Matrix Multiplication

Matrix multiplication is a procedure where two matrices are multiplied to produce another matrix. In our problem, we're particularly interested in multiplying the matrix \( A \) by vectors from our space \( U \). Understanding how this operation works is key to solving the exercise.

• **Linearity:** One essential property of matrix multiplication is its linearity. This means that \( A(c_1\mathbf{x}_1 + c_2\mathbf{x}_2 + \cdots + c_k\mathbf{x}_k) \) can be expanded to \( c_1A\mathbf{x}_1 + c_2A\mathbf{x}_2 + \ldots + c_kA\mathbf{x}_k \).
• **Zero Product:** Given the problem, we are told that \( A\mathbf{x}_i = \mathbf{0} \) for each vector \( \mathbf{x}_i \) in the subspace. This simplifies each term of our expanded expression to zero, demonstrating that \( A\mathbf{y} = \mathbf{0} \) for any vector \( \mathbf{y} \) in \( U \).

This demonstrates how efficiently operations on matrices facilitate manipulations and proofs in linear algebra, particularly when validating results across entire subspaces.

Linear Combinations

Linear combinations are expressions that involve adding together multiple vectors, each scaled by a certain factor. This concept is crucial to our understanding of vector spaces and the exercise at hand. When working in a vector space, we are often interested in how vectors can be combined using scalars. This allows us to construct new vectors, like the vector \( \mathbf{y} \) in the span \( U \) from the problem.

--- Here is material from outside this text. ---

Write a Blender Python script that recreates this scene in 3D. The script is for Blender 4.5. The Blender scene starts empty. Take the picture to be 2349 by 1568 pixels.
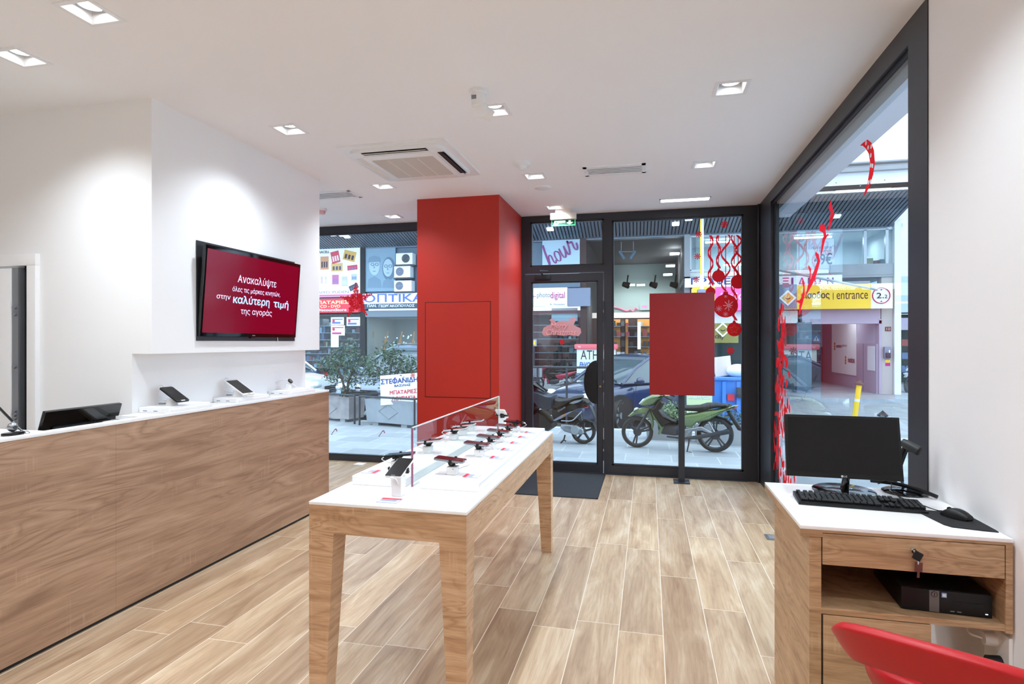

• **Building New Vectors:** In vector spaces, any vector can frequently be represented as a linear combination. For the subspace \( U \), any \( \mathbf{y} \) is \( c_1\mathbf{x}_1 + c_2\mathbf{x}_2 + \cdots + c_k\mathbf{x}_k \).
• **Role in Proofs:** In our problem, this representation of vectors as linear combinations allows us to break down the multiplication \( A\mathbf{y} \) step by step, using properties like linearity to conclude the result \( \mathbf{0} \).

Understanding linear combinations allows us to see how vectors interrelate within their space, providing a deeper insight into the structures and results of linear transformations in algebra.